In a moralistic, preachy epilogue, director D. W. Griffith ends the film with an idealistic vision of a day: "when cannon and prison bars wrought in the fires of intolerance -" will no longer prevail. Storm clouds move above a modern battlefield scene, where guns are fired, lines of battle between soldiers are enjoined, and flashes of lightning spark. Hand-to-hand fighting between two men is centered in an iris and mortar fire blasts from giant guns. A military tank moves behind the battle lines. Prisoners in striped uniforms in a long corridor shake their fists up toward a prison wall. In the cloudy sky above the modern-day battlefield, white robed, pacifistic, angelic figurines appear, as one of the hand-to-hand combatants holds his rifle in mid-air before bayoneting his fallen opponent. "And perfect love shall bring peace forevermore." All the soldiers on the battlefield look up and drop their rifles.

An open vehicle with passengers waving happily from its sides flies through (superimposed) clouds. "Instead of prison walls -- Bloom flowery fields." Brilliant light descends from above toward the exterior of a prison.

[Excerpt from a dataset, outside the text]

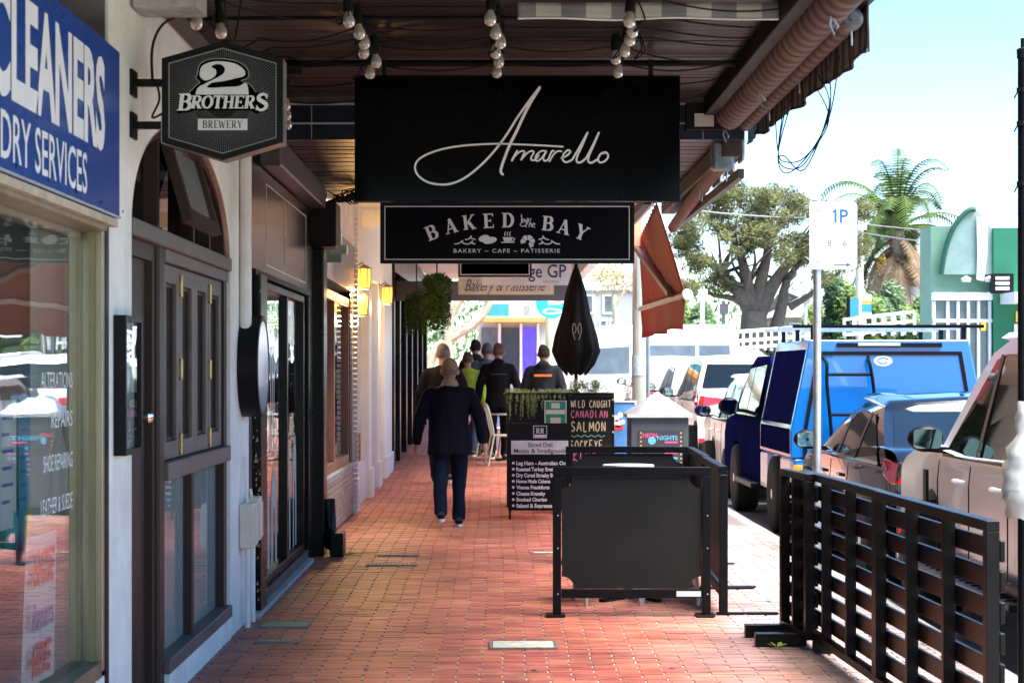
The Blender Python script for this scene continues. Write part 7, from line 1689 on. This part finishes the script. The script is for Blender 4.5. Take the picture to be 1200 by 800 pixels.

The prisoners who are gesturing toward the wall suddenly move through it (again superimposed trick photography) - the prison walls disappear. The exterior of the prison dissolves into an open country scene with a flowering field in the foreground, and mountains in the background. The field is filled with black workers. The soldiers on the battlefield extend their arms to the sky as clouds (with the angelic figurines) descend toward them. In a May Day type celebration, people happily dance on a grassy field, and two children sit on a unused cannon which has sprouted weeds and flowers. Two other children, a little boy and girl, are in the foreground playing happily together - he puts flowers in her hair, she blows him a kiss, and they both hug each other. From the battlefield, the soldiers look up and cheer toward the angelic figurines. A brilliant white cross appears over the scene. There is a final medium-close shot of the woman rocking the cradle.

THE END.

The detailed credits are given for each story, followed by this explanation: "and, linking the stories, the woman who rocks the cradle, Lillian Gish."